Всего в цикле около двадцати разных жанровых сцен и фигур, и называется он «Деревенька моя «Колхозница».
Есть на этих тесно загроможденных полках и второй огромный цикл «Вятские торговые ряды», многофигурные «Дымковская свадьба» и «Богатыри», есть несчетное количество работ поменьше — и каждая тоже покоряет своей многогранной жанровостью, задушевной теплотой.
А их автор, Лидия Сергеевна Фалалеева, тоже пришла сюда в пятьдесят девятом. В Фалалеевой все какое-то утонченное, интеллигентное: лепка лица, вздернутый нос, гибкие кисти рук, очень выразительные тепло-зеленые глаза с крупными, красиво очерченными верхними веками. Будто из какой-то глубины глядит на тебя человек, с большим любопытством и теплотой глядит. Но работу ни на секунду не оставляет уж который час подряд. И каждое прикосновение к глине тоже на лице отражается. Вся как клокочущий огонь… Одета в отличное красное платье, красиво причесана. Полуговорит, полупоет — мягко, по-вятски.
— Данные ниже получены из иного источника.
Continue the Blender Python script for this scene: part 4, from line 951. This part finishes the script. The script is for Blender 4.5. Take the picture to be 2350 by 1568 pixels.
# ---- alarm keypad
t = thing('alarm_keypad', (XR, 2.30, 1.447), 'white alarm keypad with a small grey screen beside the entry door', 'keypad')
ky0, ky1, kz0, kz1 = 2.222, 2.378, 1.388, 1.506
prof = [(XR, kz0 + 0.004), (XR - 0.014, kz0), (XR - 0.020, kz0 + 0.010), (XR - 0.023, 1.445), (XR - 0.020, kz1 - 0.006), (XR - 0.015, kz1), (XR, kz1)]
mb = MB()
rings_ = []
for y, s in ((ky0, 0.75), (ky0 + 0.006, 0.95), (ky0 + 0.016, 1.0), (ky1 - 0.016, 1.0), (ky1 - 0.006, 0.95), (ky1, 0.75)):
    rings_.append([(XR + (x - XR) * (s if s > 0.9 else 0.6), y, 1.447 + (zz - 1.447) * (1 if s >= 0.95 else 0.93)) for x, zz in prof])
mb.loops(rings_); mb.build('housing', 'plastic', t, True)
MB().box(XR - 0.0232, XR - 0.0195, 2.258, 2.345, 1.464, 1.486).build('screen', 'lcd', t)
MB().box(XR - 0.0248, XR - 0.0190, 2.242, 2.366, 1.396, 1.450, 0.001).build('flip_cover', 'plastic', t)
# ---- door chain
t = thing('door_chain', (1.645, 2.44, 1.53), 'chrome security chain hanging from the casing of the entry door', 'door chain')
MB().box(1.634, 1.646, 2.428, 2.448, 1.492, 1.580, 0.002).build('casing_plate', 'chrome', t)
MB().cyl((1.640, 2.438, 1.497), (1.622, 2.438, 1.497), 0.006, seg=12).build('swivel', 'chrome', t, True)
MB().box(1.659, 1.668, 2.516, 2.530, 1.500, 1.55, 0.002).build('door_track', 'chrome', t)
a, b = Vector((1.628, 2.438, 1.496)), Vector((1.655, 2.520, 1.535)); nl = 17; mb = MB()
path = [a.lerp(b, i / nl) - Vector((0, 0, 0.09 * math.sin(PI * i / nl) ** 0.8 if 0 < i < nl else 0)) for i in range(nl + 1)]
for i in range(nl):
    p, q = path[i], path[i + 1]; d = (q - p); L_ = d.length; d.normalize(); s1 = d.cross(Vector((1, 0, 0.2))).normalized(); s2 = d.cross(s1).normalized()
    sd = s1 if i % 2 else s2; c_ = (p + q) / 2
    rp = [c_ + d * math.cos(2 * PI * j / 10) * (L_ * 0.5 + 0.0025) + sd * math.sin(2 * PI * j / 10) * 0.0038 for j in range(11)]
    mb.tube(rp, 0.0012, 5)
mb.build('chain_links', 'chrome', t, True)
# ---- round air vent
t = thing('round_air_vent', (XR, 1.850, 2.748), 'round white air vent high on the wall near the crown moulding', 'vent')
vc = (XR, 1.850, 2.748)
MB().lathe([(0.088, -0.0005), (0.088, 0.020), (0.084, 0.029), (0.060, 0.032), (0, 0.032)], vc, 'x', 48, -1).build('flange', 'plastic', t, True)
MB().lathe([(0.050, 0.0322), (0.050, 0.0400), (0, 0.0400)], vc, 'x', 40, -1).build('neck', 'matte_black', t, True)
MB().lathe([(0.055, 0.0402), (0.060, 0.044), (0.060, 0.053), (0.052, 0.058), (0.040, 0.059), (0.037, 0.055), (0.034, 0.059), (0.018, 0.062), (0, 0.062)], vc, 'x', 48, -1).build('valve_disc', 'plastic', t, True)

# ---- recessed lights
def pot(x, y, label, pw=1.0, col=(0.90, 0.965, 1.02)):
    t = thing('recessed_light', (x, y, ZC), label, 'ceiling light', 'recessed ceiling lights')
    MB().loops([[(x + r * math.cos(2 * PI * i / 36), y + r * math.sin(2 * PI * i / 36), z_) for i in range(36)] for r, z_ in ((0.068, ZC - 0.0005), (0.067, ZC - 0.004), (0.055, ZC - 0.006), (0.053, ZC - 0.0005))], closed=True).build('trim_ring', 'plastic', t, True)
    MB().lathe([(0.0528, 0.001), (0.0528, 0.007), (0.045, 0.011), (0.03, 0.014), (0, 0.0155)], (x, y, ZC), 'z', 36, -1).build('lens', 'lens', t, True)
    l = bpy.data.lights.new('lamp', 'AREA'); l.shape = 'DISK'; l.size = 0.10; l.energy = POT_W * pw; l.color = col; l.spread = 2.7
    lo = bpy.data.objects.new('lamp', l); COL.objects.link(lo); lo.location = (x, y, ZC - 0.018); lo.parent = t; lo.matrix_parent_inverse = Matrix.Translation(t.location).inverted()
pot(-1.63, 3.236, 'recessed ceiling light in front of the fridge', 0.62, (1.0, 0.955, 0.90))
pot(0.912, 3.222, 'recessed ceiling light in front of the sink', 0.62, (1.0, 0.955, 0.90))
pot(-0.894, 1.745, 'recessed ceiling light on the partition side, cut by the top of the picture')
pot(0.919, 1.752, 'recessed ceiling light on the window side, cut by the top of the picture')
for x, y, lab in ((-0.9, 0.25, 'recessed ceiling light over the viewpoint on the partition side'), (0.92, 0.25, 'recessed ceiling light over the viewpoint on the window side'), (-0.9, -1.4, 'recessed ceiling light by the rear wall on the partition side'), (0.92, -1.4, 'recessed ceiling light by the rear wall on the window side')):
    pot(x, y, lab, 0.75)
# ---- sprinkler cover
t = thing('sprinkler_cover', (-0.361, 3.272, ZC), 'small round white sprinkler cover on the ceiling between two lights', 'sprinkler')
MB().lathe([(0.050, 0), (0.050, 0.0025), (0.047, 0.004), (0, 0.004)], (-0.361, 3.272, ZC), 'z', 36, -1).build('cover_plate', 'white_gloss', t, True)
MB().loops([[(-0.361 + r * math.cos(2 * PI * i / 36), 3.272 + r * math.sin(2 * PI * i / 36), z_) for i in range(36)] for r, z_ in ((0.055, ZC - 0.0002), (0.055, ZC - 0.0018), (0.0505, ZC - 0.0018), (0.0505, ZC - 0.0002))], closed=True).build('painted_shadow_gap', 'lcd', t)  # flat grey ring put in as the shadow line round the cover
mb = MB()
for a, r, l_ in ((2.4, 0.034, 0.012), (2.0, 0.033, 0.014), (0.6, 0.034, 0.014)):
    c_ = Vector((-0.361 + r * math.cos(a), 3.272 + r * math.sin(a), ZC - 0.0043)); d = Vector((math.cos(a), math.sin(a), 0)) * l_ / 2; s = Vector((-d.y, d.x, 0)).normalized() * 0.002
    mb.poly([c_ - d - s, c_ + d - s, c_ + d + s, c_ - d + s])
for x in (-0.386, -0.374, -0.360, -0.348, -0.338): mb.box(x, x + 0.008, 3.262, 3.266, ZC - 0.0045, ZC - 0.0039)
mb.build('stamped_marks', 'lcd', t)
Обо всем у нее свое оригинальное суждение, ко всему припасена своя история или присказка.
— И чё? Ни чё? Тёпала каждый день за восемь километров в школу, а там учительница нас зимой сразу на печку, чтоб отогревались, и книжку нам читает… Счас вспомню и не могу… — Она улыбается глазами, полными слез. — Дудинцы наша деревня называется, шестьдесят пять километров от Кирова. Мать Шаляпина из этой деревни… Теперь всё, что леплю, — все оттуда. Двадцать лет уж как уехала, а все тянет и тянет. Поскотину во сне вижу. Знаете, что такое поскотина-то? Жнитво вижу. Белье на пряслах. Почему-то петухи обязательно должны вскочить и пройтись по такому чистому белью. Ну обязательно! Сколько ни следи — не уследишь… В общем, душа моя полутам, полутут, — полусказала, полуспела это. — И сына Андрейку деревней заразила, ездит…
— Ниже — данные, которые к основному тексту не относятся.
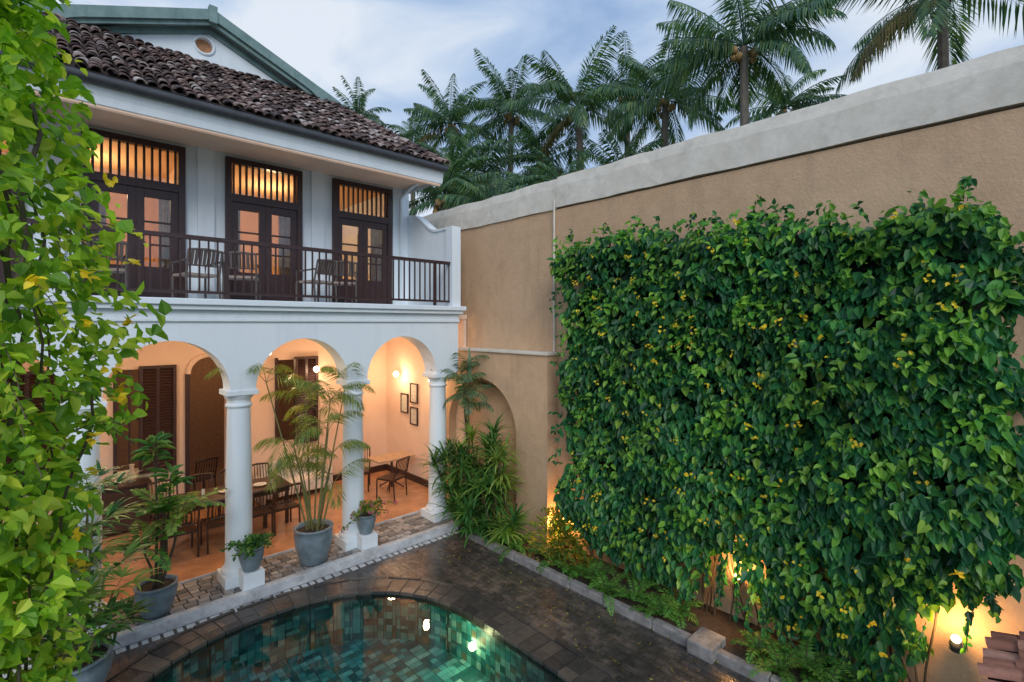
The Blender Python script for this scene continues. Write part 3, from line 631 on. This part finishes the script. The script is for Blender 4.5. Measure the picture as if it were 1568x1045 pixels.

За окном, внизу, во дворе, за старой березой стоял темно-серый двухэтажный деревянный дом. За домом в купах неподвижной зелени виднелись разноцветные крыши, а дальше — светлые пятиэтажки, которые казались исполинами. Было тихо. Так гулко тихо, как бывает только в предвечерний час, когда даже в помещении при закрытых окнах вдруг ясно услышишь, как на соседней улице прошуршит машина и где-то еще дальше из колонки в пустое ведро со звоном ударит вода. Светлые пятиэтажки на глазах порозовели, потом зазолотились, и следом все зазолотилось, налилось вечерним теплом, темно-серый дом как будто потаенно добро засветился, а береза невесомо поплыла куда-то в этом свете…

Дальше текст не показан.